Question

The dimensions of $\varepsilon_0$ (permittivity in free space) is

• A. $ML^2T^4A^2$
• B. $ML^{-3}T^2A^2$
• C. $M^{-1}L^3T^4A^2$
• D. $ML^3T^2A^2$
• E. $M^{-1}L^{-3}T^4A^2$

Hint:

If you forget Coulomb's law, you can also use the capacitance formula $C = \frac{\varepsilon_0 A}{d}$ to find dimensions, where $C = Q/V$.

Answer 1

Answer: (E)

Concept:
We can derive the dimensions of $\varepsilon_0$ using Coulomb's Law: $F = \frac{1}{4\pi\varepsilon_0} \frac{q_1q_2}{r^2}$. Rearranging for $\varepsilon_0$: \[ \varepsilon_0 = \frac{q_1q_2}{4\pi F r^2} \]
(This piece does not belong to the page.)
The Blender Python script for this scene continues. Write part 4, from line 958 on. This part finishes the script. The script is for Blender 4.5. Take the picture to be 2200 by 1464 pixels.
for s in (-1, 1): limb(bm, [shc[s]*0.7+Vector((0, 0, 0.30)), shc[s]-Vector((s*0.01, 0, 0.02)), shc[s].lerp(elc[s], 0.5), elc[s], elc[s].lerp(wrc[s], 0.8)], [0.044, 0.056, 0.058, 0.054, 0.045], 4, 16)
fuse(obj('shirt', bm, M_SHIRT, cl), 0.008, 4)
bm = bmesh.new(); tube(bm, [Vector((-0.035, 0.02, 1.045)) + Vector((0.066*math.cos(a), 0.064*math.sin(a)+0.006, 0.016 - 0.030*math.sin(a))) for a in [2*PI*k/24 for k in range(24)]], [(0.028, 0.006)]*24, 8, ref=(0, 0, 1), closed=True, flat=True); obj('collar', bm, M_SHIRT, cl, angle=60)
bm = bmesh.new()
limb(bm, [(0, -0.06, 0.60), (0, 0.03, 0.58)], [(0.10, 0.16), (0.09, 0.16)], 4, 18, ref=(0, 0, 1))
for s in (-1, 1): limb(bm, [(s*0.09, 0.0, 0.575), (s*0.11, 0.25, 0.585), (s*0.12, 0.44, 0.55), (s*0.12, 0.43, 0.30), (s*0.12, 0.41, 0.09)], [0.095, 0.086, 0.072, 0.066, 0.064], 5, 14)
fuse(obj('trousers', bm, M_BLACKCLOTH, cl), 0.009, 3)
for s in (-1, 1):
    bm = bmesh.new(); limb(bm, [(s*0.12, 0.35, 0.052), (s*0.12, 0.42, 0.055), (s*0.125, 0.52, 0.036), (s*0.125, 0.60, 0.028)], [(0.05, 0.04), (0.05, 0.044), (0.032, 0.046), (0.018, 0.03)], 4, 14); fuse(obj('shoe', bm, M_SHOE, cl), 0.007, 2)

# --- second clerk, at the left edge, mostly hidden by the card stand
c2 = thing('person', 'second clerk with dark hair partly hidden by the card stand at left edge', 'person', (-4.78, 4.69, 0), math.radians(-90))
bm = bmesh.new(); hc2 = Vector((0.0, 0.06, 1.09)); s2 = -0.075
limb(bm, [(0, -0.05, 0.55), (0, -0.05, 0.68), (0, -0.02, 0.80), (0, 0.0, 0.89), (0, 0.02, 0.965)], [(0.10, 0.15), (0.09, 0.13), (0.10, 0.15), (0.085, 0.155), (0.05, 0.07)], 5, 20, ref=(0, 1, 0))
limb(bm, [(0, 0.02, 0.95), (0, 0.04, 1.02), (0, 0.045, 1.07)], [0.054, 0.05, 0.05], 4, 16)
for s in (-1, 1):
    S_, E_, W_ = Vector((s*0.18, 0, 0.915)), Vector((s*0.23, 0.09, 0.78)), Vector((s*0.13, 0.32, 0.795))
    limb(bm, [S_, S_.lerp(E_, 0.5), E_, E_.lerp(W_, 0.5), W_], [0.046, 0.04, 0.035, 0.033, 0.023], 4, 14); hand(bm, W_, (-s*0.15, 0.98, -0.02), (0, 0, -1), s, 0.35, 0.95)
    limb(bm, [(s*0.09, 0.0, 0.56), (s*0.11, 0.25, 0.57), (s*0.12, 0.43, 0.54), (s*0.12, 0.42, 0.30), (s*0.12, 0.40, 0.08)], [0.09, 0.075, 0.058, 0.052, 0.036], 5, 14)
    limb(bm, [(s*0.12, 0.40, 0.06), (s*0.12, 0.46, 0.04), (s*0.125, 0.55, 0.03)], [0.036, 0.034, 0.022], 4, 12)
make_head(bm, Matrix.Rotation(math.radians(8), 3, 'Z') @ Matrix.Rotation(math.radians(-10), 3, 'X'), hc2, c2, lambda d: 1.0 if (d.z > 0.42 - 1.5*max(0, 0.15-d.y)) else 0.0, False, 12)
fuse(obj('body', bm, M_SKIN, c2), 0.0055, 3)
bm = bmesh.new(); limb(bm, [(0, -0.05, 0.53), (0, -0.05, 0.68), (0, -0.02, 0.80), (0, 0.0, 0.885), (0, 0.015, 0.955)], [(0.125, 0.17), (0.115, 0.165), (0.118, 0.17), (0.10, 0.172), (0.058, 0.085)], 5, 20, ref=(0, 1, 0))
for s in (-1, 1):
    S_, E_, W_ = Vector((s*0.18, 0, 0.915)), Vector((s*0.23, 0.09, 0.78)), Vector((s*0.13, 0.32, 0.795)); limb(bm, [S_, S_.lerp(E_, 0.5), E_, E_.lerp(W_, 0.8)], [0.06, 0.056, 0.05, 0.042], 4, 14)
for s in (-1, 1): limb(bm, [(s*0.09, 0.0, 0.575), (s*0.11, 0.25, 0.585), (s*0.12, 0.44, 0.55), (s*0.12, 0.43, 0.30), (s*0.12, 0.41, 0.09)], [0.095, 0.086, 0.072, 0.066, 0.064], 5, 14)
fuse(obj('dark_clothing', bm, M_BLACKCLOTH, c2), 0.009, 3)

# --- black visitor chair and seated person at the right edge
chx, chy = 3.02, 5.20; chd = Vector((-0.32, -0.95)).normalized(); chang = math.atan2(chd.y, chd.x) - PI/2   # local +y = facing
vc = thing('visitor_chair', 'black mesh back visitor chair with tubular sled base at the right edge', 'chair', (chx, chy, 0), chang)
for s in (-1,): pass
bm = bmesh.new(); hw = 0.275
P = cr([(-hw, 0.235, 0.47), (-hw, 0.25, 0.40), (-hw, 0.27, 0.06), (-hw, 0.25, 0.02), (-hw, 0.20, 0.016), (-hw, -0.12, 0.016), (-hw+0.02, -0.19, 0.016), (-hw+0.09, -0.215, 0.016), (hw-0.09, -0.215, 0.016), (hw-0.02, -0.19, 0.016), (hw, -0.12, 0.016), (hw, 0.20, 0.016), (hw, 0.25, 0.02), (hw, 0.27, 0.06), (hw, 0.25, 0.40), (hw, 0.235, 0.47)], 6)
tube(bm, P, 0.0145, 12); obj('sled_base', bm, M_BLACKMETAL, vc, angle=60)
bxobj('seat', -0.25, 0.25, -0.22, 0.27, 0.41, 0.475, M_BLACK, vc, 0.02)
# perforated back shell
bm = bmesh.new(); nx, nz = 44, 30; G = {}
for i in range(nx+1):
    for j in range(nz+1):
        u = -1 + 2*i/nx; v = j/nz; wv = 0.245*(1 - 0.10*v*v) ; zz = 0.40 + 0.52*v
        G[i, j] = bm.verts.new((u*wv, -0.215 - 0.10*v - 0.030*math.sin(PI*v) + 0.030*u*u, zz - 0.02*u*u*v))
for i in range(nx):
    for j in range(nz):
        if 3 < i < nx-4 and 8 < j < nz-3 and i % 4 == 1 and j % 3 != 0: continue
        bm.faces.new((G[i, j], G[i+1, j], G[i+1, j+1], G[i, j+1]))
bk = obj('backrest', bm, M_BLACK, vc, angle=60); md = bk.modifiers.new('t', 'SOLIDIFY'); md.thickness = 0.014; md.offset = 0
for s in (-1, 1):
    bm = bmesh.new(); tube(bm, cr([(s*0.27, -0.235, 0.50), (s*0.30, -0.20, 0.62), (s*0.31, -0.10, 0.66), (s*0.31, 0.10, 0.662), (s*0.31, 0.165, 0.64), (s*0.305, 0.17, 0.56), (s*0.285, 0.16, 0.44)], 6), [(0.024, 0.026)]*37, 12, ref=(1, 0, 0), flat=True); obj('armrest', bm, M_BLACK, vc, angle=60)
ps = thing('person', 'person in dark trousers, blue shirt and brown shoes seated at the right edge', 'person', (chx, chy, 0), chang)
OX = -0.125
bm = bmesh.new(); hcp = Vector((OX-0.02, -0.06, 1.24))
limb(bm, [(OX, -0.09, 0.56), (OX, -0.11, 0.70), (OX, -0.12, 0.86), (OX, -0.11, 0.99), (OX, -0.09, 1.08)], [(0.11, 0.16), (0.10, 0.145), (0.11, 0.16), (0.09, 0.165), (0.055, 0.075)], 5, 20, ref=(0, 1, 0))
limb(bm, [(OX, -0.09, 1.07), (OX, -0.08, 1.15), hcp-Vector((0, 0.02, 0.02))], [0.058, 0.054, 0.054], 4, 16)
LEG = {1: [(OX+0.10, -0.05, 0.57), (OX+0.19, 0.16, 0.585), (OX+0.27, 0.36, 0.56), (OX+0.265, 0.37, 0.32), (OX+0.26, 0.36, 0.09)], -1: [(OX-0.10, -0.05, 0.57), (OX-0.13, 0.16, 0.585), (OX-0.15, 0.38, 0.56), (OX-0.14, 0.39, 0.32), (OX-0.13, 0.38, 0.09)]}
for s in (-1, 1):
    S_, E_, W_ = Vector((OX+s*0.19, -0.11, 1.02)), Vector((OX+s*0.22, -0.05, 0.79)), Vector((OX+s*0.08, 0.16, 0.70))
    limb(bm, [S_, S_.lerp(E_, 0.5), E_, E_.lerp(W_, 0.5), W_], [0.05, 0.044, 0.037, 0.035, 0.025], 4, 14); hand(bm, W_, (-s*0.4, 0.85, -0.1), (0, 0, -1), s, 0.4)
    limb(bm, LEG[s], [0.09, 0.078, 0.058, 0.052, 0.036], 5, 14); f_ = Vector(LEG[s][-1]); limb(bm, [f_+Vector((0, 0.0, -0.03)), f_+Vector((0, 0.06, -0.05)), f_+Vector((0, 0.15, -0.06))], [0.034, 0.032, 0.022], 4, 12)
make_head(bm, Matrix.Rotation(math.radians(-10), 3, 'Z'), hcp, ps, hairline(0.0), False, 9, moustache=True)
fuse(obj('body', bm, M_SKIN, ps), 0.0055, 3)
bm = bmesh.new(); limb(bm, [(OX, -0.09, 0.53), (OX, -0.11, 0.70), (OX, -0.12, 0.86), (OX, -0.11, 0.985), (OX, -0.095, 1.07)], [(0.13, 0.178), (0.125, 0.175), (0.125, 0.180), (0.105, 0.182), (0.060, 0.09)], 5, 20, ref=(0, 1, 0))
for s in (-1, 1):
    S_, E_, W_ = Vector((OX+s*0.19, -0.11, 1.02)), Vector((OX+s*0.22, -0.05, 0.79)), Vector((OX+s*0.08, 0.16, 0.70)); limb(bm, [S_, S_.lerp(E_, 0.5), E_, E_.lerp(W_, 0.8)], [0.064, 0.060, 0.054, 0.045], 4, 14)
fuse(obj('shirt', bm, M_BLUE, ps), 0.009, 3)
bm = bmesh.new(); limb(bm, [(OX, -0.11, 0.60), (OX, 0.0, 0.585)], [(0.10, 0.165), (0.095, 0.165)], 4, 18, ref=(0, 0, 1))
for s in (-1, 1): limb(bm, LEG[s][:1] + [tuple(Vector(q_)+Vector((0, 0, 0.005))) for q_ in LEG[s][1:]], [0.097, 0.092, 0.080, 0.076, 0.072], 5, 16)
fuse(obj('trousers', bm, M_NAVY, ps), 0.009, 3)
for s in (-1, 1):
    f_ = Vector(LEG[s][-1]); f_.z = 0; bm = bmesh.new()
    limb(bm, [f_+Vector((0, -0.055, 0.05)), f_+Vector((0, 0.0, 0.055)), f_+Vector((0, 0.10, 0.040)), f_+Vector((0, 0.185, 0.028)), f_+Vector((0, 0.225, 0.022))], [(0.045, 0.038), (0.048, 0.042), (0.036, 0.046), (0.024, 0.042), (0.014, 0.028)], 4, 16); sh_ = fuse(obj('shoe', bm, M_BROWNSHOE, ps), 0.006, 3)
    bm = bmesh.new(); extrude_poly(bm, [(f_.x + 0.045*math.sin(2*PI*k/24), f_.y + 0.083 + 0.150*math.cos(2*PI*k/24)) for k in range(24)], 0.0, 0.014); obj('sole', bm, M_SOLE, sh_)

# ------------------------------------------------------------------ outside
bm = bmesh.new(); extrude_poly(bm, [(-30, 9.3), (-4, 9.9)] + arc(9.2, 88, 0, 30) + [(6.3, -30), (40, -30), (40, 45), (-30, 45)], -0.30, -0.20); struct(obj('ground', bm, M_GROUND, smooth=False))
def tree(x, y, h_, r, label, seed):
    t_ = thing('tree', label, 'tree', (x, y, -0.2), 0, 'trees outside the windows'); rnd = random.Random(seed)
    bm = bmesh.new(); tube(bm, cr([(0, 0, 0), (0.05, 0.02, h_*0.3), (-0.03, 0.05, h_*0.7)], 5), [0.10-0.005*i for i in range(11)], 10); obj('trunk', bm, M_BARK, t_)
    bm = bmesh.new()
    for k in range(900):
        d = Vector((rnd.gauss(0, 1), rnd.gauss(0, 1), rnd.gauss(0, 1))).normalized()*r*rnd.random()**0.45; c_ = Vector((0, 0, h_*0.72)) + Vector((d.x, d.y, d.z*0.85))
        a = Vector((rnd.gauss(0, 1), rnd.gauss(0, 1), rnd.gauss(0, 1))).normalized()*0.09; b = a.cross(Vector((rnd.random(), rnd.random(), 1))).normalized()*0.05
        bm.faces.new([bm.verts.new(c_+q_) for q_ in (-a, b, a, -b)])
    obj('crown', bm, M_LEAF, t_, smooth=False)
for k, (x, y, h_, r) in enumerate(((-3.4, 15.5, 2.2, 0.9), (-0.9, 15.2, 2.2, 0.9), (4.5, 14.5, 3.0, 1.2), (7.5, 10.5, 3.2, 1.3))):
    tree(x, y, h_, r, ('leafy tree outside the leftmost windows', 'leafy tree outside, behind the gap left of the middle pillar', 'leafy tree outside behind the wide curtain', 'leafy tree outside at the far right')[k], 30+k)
Step 1: Substitute fundamental dimensions.
[itemsep=4pt]
• Charge ($q$): $Current \times Time = [AT]$
• Force ($F$): $[MLT^{-2}]$
• Distance ($r$): $[L]$

Step 2: Solve the dimensional equation.
\[ [\varepsilon_0] = \frac{[AT][AT]}{[MLT^{-2}][L^2]} = \frac{[A^2T^2]}{[ML^3T^{-2}]} = [M^{-1}L^{-3}T^4A^2] \]